Repeat the whole of the data, keeping every detail the same.

## Material
'''
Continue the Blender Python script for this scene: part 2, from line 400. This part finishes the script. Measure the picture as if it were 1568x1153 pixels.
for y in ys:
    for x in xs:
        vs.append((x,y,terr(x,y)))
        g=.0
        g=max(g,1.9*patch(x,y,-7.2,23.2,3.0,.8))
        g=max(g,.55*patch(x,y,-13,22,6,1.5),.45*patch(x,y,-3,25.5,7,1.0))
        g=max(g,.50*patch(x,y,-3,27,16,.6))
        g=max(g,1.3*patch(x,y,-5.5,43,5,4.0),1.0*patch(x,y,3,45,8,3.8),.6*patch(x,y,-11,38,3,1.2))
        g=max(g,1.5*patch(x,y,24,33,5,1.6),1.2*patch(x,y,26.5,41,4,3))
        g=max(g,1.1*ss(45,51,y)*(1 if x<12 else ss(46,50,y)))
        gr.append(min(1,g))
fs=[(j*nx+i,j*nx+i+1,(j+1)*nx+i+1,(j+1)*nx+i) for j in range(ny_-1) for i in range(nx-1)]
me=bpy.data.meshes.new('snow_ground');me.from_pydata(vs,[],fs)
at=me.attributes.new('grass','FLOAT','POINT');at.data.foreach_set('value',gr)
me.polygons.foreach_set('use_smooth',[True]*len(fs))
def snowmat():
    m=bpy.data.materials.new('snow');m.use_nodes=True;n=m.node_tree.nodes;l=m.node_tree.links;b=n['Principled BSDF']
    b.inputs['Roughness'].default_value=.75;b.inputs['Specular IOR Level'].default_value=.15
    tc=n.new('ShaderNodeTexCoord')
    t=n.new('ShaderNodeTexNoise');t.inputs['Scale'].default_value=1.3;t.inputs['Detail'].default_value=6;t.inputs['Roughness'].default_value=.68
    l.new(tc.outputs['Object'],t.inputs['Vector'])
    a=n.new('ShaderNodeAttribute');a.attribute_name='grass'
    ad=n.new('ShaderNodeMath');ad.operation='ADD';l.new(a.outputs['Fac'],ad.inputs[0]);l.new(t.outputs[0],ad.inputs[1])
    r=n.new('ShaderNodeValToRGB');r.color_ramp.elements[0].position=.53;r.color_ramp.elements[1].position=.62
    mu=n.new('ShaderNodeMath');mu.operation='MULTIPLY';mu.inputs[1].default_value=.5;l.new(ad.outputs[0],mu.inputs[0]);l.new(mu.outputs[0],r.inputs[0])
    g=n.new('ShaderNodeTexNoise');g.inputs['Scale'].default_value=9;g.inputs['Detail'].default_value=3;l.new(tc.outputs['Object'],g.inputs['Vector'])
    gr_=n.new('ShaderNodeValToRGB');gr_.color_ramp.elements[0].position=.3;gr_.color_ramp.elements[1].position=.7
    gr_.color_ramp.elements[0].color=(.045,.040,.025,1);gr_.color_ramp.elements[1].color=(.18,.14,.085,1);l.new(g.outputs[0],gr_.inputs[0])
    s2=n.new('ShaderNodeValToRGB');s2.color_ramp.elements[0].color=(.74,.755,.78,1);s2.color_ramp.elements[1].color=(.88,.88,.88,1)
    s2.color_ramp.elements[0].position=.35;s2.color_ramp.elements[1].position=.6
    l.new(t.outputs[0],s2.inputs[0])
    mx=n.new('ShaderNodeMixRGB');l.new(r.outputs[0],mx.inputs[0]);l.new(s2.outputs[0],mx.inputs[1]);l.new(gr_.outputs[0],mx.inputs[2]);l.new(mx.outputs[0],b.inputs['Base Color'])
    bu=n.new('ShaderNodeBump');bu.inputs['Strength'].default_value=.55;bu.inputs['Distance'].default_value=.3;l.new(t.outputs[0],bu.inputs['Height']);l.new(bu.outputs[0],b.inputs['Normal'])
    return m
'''
## Answer to this problem
Continue the Blender Python script for this scene: part 2, from line 400. This part finishes the script. Measure the picture as if it were 1568x1153 pixels.
for y in ys:
    for x in xs:
        vs.append((x,y,terr(x,y)))
        g=.0
        g=max(g,1.9*patch(x,y,-7.2,23.2,3.0,.8))
        g=max(g,.55*patch(x,y,-13,22,6,1.5),.45*patch(x,y,-3,25.5,7,1.0))
        g=max(g,.50*patch(x,y,-3,27,16,.6))
        g=max(g,1.3*patch(x,y,-5.5,43,5,4.0),1.0*patch(x,y,3,45,8,3.8),.6*patch(x,y,-11,38,3,1.2))
        g=max(g,1.5*patch(x,y,24,33,5,1.6),1.2*patch(x,y,26.5,41,4,3))
        g=max(g,1.1*ss(45,51,y)*(1 if x<12 else ss(46,50,y)))
        gr.append(min(1,g))
fs=[(j*nx+i,j*nx+i+1,(j+1)*nx+i+1,(j+1)*nx+i) for j in range(ny_-1) for i in range(nx-1)]
me=bpy.data.meshes.new('snow_ground');me.from_pydata(vs,[],fs)
at=me.attributes.new('grass','FLOAT','POINT');at.data.foreach_set('value',gr)
me.polygons.foreach_set('use_smooth',[True]*len(fs))
def snowmat():
    m=bpy.data.materials.new('snow');m.use_nodes=True;n=m.node_tree.nodes;l=m.node_tree.links;b=n['Principled BSDF']
    b.inputs['Roughness'].default_value=.75;b.inputs['Specular IOR Level'].default_value=.15
    tc=n.new('ShaderNodeTexCoord')
    t=n.new('ShaderNodeTexNoise');t.inputs['Scale'].default_value=1.3;t.inputs['Detail'].default_value=6;t.inputs['Roughness'].default_value=.68
    l.new(tc.outputs['Object'],t.inputs['Vector'])
    a=n.new('ShaderNodeAttribute');a.attribute_name='grass'
    ad=n.new('ShaderNodeMath');ad.operation='ADD';l.new(a.outputs['Fac'],ad.inputs[0]);l.new(t.outputs[0],ad.inputs[1])
    r=n.new('ShaderNodeValToRGB');r.color_ramp.elements[0].position=.53;r.color_ramp.elements[1].position=.62
    mu=n.new('ShaderNodeMath');mu.operation='MULTIPLY';mu.inputs[1].default_value=.5;l.new(ad.outputs[0],mu.inputs[0]);l.new(mu.outputs[0],r.inputs[0])
    g=n.new('ShaderNodeTexNoise');g.inputs['Scale'].default_value=9;g.inputs['Detail'].default_value=3;l.new(tc.outputs['Object'],g.inputs['Vector'])
    gr_=n.new('ShaderNodeValToRGB');gr_.color_ramp.elements[0].position=.3;gr_.color_ramp.elements[1].position=.7
    gr_.color_ramp.elements[0].color=(.045,.040,.025,1);gr_.color_ramp.elements[1].color=(.18,.14,.085,1);l.new(g.outputs[0],gr_.inputs[0])
    s2=n.new('ShaderNodeValToRGB');s2.color_ramp.elements[0].color=(.74,.755,.78,1);s2.color_ramp.elements[1].color=(.88,.88,.88,1)
    s2.color_ramp.elements[0].position=.35;s2.color_ramp.elements[1].position=.6
    l.new(t.outputs[0],s2.inputs[0])
    mx=n.new('ShaderNodeMixRGB');l.new(r.outputs[0],mx.inputs[0]);l.new(s2.outputs[0],mx.inputs[1]);l.new(gr_.outputs[0],mx.inputs[2]);l.new(mx.outputs[0],b.inputs['Base Color'])
    bu=n.new('ShaderNodeBump');bu.inputs['Strength'].default_value=.55;bu.inputs['Distance'].default_value=.3;l.new(t.outputs[0],bu.inputs['Height']);l.new(bu.outputs[0],b.inputs['Normal'])
    return m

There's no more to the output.